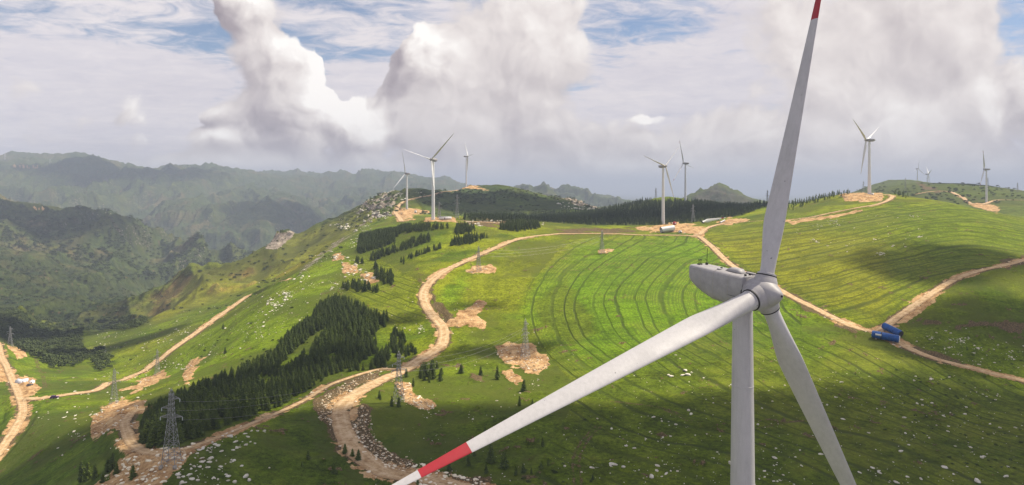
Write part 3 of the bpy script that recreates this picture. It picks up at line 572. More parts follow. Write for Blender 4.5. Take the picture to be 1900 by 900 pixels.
# ---------------------------------------------------------------- wind turbines
def blade_section(r,L,k=1.0,kr=1.0):
    "chord, thickness, chord centre offset towards the trailing edge at radius r of a blade of length L"
    s=r/L
    root=2.15*k*kr; mx=3.75*k; tip=.42*k
    if s<.05: c=root
    elif s<.21: q=(s-.05)/.16; q=q*q*(3-2*q); c=root+(mx-root)*q
    else: q=(s-.21)/.79; c=mx*(1-q)**.9*.86+tip+(mx*.14-tip)*(1-q)
    th=root if s<.04 else (root+( .30*mx-root)*(min(1,((s-.04)/.17))**1.5) if s<.21 else c*(.30-.14*(s-.21)/.79))
    if s>.985: q=(s-.985)/.015; c*=1-.75*q; th*=1-.6*q
    off=(c-root)*.24 if s<.21 else (c-root)*.24
    return c,th,off
def airfoil(c,th,off,circ,n=24):
    pts=[]
    for i in range(n):
        a=2*math.pi*i/n; x=-math.cos(a); y=math.sin(a)
        ex=x*c/2; t=(x+1)/2; env=(1.15*math.sqrt(max(t,0))*(1-t)**.9*1.55) if 0<t<1 else 0
        af=(ex,(env*th/2)*(1 if y>=0 else -.75)*1.15 if 0<t<1 else 0.)
        ce=(x*c/2,y*th/2)
        pts.append((ce[0]*circ+af[0]*(1-circ)+off,ce[1]*circ+af[1]*(1-circ)))
    return pts
def make_blade(parent,H,b,chord_dir,L,r0,reds,mat,fine=True,k=1.0,bend=0.0,tw=R(14),kr=1.0):
    "blade from hub point H along b; chord_dir: unit vector towards the trailing edge"
    b=np.array(b)/np.linalg.norm(b); cd=np.array(chord_dir)-b*(np.array(chord_dir)@b); cd/=np.linalg.norm(cd); nd=np.cross(b,cd)
    def ring(r):
        c,th,off=blade_section(r,L,k,kr); s=r/L; circ=1-min(1,max(0,(s-.04)/.18))**1.2; a=tw*(1-min(1,s*1.15))**2
        e1=cd*math.cos(a)+nd*math.sin(a); e2=-cd*math.sin(a)+nd*math.cos(a)
        return [H+b*r+e1*p+e2*q+nd*bend*s*s*L for p,q in airfoil(c,th,off,circ,24 if fine else 10)]
    cuts=[r0]+list(reds)+[L]; cuts=[c for c in cuts if c<=L]; objs=[]
    for i in range(len(cuts)-1):
        n=max(2,int((cuts[i+1]-cuts[i])/(1.2 if fine else 4)))
        rs=list(np.linspace(cuts[i],cuts[i+1],n+1))
        if i==len(cuts)-2: rs=rs[:-1]+[L*.988,L*.995,L]
        m=MB(); m.loft([ring(r) for r in rs])
        objs.append((m,['blade','red_band','blade_tip'][min(i,2)]))
    root=objs[0][0].build('blade',mat,parent,True)
    for m,nme in objs[1:]: m.build(nme,M_red if nme=='red_band' else mat,root,True)
    return root
def rotor_axes(a,tau):
    d=np.array([math.sin(a)*math.cos(tau),-math.cos(a)*math.cos(tau),math.sin(tau)]); e=np.array([math.cos(a),math.sin(a),0.]); up=np.cross(e,-d)
    if up[2]<0: up=-up
    return d,e,up
def seams(root,pts):
    pass
# the near turbine
def near_turbine():
    a=R(28); tau=R(1.5); d,e,up=rotor_axes(a,tau); D=95.
    H=np.array([(1416-PX0)/F*D,D,-(545-PY0)/F*D]); base=H-d*5.0+np.array((.95,0,0)); bz=float(ground(base[0],base[1]))
    root=empty('wind_turbine',(base[0],base[1],bz),0,'huge close white wind turbine with red banded blades towering over the pasture','wind turbine')
    o=np.array(root.location); P=lambda p: np.array(p)-o
    Hh=P(H); top=Hh[2]-2.2-d[2]*5
    # tower in three rolled sections with thin flange seams
    m=MB(); prof=[]; sec=[0,24,50,top]
    rad=lambda z: 2.35-(2.35-1.42)*z/top
    for z in np.linspace(0,top,13): prof.append((rad(z),z))
    m.lathe(prof,56); tw_=m.build('tower',M_white,root,True)
    for z in sec[1:3]+[top-12.]:
        r=MB(); r.lathe([(rad(z)+.004,z-.09),(rad(z)+.035,z-.05),(rad(z)+.035,z+.05),(rad(z)+.004,z+.09)],56,cap=False); r.build('flange',M_white,tw_,True)
    dr=MB(); dr.box((0,-2.34,2.2),(.45,.06,1.05)); dr.build('door',M_grey,tw_)
    yb=MB(); yb.lathe([(1.5,top-.25),(1.72,top-.15),(1.72,top+.35),(1.5,top+.5)],48); yb.build('yaw_ring',M_grey,root,True)
    # nacelle: lofted along the axis, flat roof, underside rising to the rear
    back=-d+np.array((0,0,.085)); back/=np.linalg.norm(back); side=np.cross(back,(0,0,1.)); side/=np.linalg.norm(side); upn=np.cross(side,back)
    def nring(t,w,zt,zb,k=.30,n=32):
        c=Hh+back*t; pts=[]
        cx=(zt+zb)/2; hh=(zt-zb)/2
        for i in range(n):
            q=2*math.pi*i/n; cu,su=math.cos(q),math.sin(q); p=.28 if su>0 else .55
            x=math.copysign(abs(cu)**(.34 if su>0 else .5),cu)*w*(1 if su>0 else 1-.16*abs(su)); y=math.copysign(abs(su)**p,su)*hh+cx
            pts.append(c+side*x+upn*y)
        return pts
    m=MB(); m.loft([nring(2.0,1.45,1.75,-1.6),nring(2.15,1.95,2.1,-2.1),nring(3.0,2.1,2.2,-2.4),nring(6.0,2.15,2.25,-2.6),nring(8.5,2.1,2.27,-2.5),nring(10.6,2.0,2.28,-1.9),nring(12.0,1.9,2.28,-1.35),nring(12.9,1.8,2.26,-.85),nring(13.3,1.65,2.18,-.55),nring(13.45,1.3,1.95,-.2)])
    nac=m.build('nacelle',M_grey,root,True,sharp=50)
    def on(t,x,z): return Hh+back*t*.94+side*x+upn*(z+.27)
    Rn=np.c_[back,side,upn]
    # roof details
    hx=MB(); hx.loft([[on(4.3+q*0,x,z) for x,z in ((-.75,1.97),(.75,1.97),(.55,2.12),(-.55,2.12))],[on(4.9,x,z) for x,z in ((-.8,1.97),(.8,1.97),(.6,2.55),(-.6,2.55))],[on(6.6,x,z) for x,z in ((-.8,1.97),(.8,1.97),(.6,2.5),(-.6,2.5))],[on(7.4,x,z) for x,z in ((-.75,1.97),(.75,1.97),(.5,2.05),(-.5,2.05))]] if False else [[on(t_,x,z) for x,z in ((-w_,1.97),(w_,1.97),(w_*.7,h_),(-w_*.7,h_))] for t_,w_,h_ in ((3.9,.55,2.02),(4.6,.85,2.5),(6.2,.85,2.55),(7.2,.6,2.05))]); hx.build('roof_vent',M_grey,nac,False)
    h2=MB(); h2.box(on(3.5,.95,2.02),(.8,.28,.12),Rn); h2.build('roof_hatch',M_grey,nac)
    h3=MB(); h3.box(on(8.0,-1.0,2.05),(.30,.22,.10),Rn); h3.build('roof_hatch',M_grey,nac)
    ms=MB(); ms.bar(on(12.4,.45,1.95),on(12.4,.45,4.6),.07); ms.bar(on(12.4,.45,2.7),on(12.4,.05,2.95),.05); ms.box(on(12.4,.45,2.15),(.16,.16,.2),Rn); ms.build('lightning_rod',M_dark,nac)
    for x in(-.35,-.75):
        an=MB(); an.bar(on(12.9,x,1.95),on(12.9,x,2.75),.06); an.box(on(12.9,x,2.75),(.20,.06,.06),Rn); an.box(on(12.9,x,2.05),(.22,.16,.1),Rn); an.build('wind_sensor',M_dark,nac)
    rl=MB()
    for sx in(1.35,):
        for tt in (3.,4.6,6.2,7.8,9.4,11.,12.2): rl.bar(on(tt,sx,1.9),on(tt,sx,2.18),.06)
        rl.bar(on(3.,sx,2.18),on(12.2,sx,2.18),.05)
    rl.build('safety_rail',M_dark,nac)
    for tt,sx in ((2.9,.2),(2.7,-.9),(8.9,.3)):
        b_=MB(); b_.box(on(tt,sx,2.03),(.13,.13,.11),Rn); b_.build('roof_fitting',M_dark,nac)
    for z0,z1,ta,tb in ((-1.15,-1.25,2.6,9.6),(1.55,1.6,2.4,13.)):
        sm=MB(); sm.bar(on(ta,-2.10,z0),on(tb,-1.93,z1),.05); sm.build('panel_seam',M_dark if z0<0 else M_grey,nac)
    for tt in (4.6,7.6,10.4):
        sm=MB(); rr_=nring(tt,2.14 if tt<8 else 2.03,2.275,-2.57 if tt<8 else -2.0); q_=[nring(tt+dt_,(2.14 if tt<8 else 2.03)+.012,2.29,(-2.58 if tt<8 else -2.02)) for dt_ in (0,.06)]; sm.loft(q_,cap=False); sm.build('panel_seam',M_steelw if False else M_conc,nac)
    # hub: a faceted rounded casing with a blunt nose and three collars
    Mh=frame(d,up,Hh); m=MB(); m.lathe([(1.85,-2.05),(2.12,-1.95),(2.2,-1.2),(2.25,-.3),(2.2,.5),(1.95,1.2),(1.45,1.9),(1.0,2.5),(.62,2.95),(.35,3.15),(.05,3.18)],48,Mh); hub=m.build('hub',M_grey,root,True)
    gap=MB(); gap.lathe([(1.9,-2.32),(2.02,-2.30),(2.02,-2.0),(1.8,-1.98)],40,Mh); gap.build('hub_gap',M_dark,hub,True)
    nb=MB(); nb.lathe([(.16,3.1),(.16,3.3),(.08,3.34)],12,Mh); nb.build('nose_bolt',M_dark,hub,True)
    specs=[(16.5,42.5/48.,.92,0.),(254.2,1.,.95,.62),(150.0,1.,1.05,.55)]
    for ang,sc,kk,fc in specs:
        t=R(ang); b=math.cos(t)*up+math.sin(t)*e
        Mc=frame(b,d,Hh); Mc=np.c_[Mc[:,:2]*(1.12 if kk==.95 else 1.),Mc[:,2:]]; c=MB(); c.lathe([(1.75,.9),(1.62,1.95),(1.52,2.15),(1.44,2.50),(1.34,2.56)],44,Mc); cc=c.build('blade_collar',M_grey,hub,True)
        g_=MB(); g_.lathe([(1.24,2.50),(1.42,2.56),(1.42,2.68),(1.24,2.72)],44,Mc); g_.build('collar_seal',M_dark,cc,True)
        c2=MB(); c2.lathe([(1.10,2.66),(1.28,2.70),(1.28,2.95),(1.12,3.0)],44,Mc); c2.build('root_flange',M_white,cc,True)
        L=61.*sc; vd=H+b*15; vd=vd/np.linalg.norm(vd); pc=np.cross(b,vd); pc/=np.linalg.norm(pc); pc=pc if pc@(-d)>0 else -pc
        make_blade(root,Hh,b,-d*(1-fc)+pc*fc,L,2.6,[48*sc,54*sc],M_white,True,kk,kr=1.36 if kk==.95 else 1.0)
        # rows of small lightning receptors near the tip quarter
    return root
near_turbine()
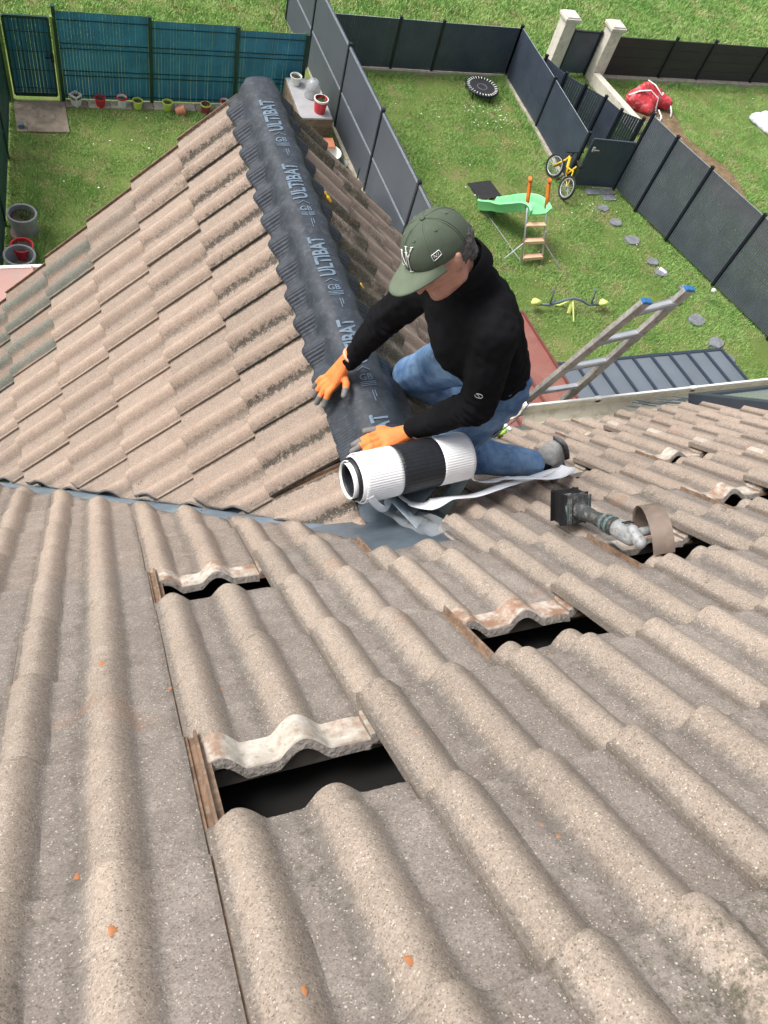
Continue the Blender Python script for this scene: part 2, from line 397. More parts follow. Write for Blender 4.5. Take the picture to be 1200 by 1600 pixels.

Given instruction
In the listing, find every line containing the word "Take" and list it.

Reply
Write part 3 of the bpy script that recreates this picture. It picks up at line 572. More parts follow. Write for Blender 4.5. Take the picture to be 1900 by 900 pixels.
Continue the Blender Python script for this scene: part 2, from line 397. More parts follow. Write for Blender 4.5. Take the picture to be 1200 by 1600 pixels.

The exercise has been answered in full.